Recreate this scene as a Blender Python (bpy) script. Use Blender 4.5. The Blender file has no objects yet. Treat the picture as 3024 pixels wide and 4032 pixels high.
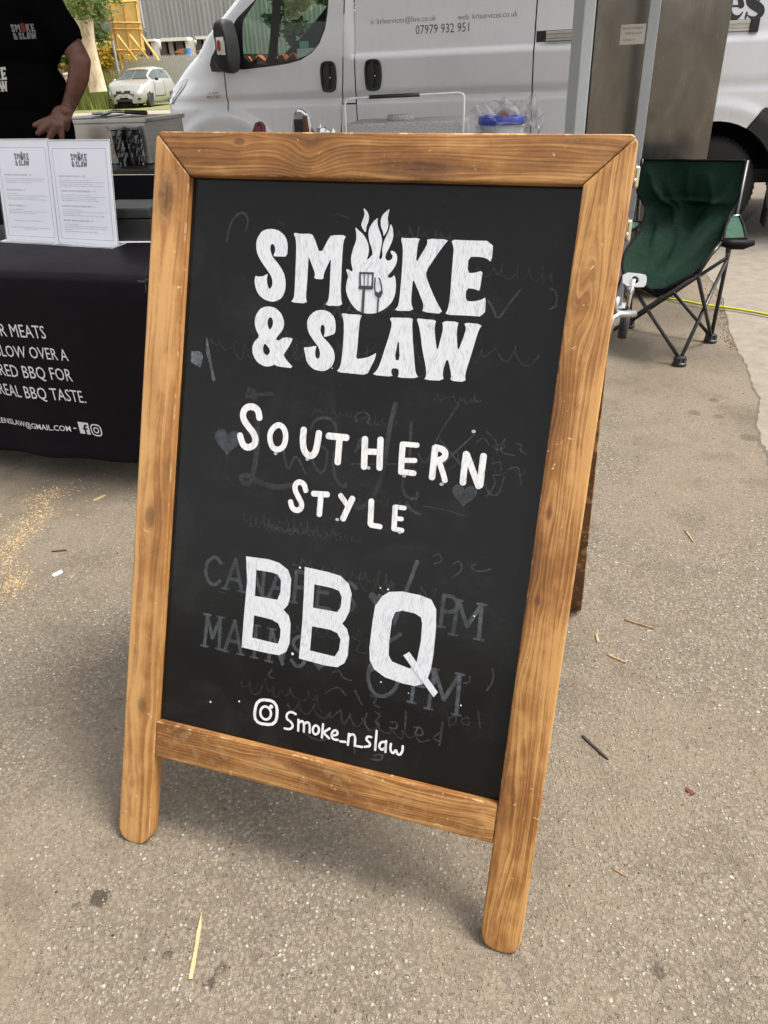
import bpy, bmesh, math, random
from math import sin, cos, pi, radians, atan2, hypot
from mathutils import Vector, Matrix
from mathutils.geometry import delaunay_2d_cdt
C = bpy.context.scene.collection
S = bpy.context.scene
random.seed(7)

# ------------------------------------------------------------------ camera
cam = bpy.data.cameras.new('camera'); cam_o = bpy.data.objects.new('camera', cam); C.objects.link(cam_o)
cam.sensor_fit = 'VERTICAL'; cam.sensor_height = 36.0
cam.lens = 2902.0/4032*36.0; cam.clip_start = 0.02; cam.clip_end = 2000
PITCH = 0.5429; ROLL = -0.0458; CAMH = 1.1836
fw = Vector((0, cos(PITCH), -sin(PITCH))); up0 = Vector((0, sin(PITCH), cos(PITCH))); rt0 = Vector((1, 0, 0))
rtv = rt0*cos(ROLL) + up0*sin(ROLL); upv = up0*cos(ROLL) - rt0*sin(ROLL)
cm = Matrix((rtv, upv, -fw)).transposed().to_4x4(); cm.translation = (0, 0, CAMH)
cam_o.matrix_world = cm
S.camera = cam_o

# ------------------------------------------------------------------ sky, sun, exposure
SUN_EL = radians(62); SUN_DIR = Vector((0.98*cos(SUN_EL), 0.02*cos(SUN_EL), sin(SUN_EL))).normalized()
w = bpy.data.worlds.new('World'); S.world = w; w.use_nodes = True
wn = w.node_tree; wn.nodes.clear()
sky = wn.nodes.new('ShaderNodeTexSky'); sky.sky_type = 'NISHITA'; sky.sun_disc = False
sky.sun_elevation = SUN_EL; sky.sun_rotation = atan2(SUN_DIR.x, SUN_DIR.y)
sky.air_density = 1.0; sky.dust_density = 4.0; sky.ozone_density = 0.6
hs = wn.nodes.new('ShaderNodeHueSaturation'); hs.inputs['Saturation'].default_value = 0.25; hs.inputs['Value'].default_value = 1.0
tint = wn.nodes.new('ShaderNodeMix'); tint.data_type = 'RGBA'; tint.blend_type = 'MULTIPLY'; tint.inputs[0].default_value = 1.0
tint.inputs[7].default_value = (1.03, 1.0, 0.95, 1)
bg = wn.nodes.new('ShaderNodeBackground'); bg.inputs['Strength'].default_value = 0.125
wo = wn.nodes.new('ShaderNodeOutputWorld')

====

- _Aim_
Repeat exactly and only the lines from the start of the data above through the line that holds "S.camera = cam_o", inclusive. Pictures do not belong in the copy.

- _Right answer_
Recreate this scene as a Blender Python (bpy) script. Use Blender 4.5. The Blender file has no objects yet. Treat the picture as 3024 pixels wide and 4032 pixels high.
import bpy, bmesh, math, random
from math import sin, cos, pi, radians, atan2, hypot
from mathutils import Vector, Matrix
from mathutils.geometry import delaunay_2d_cdt
C = bpy.context.scene.collection
S = bpy.context.scene
random.seed(7)

# ------------------------------------------------------------------ camera
cam = bpy.data.cameras.new('camera'); cam_o = bpy.data.objects.new('camera', cam); C.objects.link(cam_o)
cam.sensor_fit = 'VERTICAL'; cam.sensor_height = 36.0
cam.lens = 2902.0/4032*36.0; cam.clip_start = 0.02; cam.clip_end = 2000
PITCH = 0.5429; ROLL = -0.0458; CAMH = 1.1836
fw = Vector((0, cos(PITCH), -sin(PITCH))); up0 = Vector((0, sin(PITCH), cos(PITCH))); rt0 = Vector((1, 0, 0))
rtv = rt0*cos(ROLL) + up0*sin(ROLL); upv = up0*cos(ROLL) - rt0*sin(ROLL)
cm = Matrix((rtv, upv, -fw)).transposed().to_4x4(); cm.translation = (0, 0, CAMH)
cam_o.matrix_world = cm
S.camera = cam_o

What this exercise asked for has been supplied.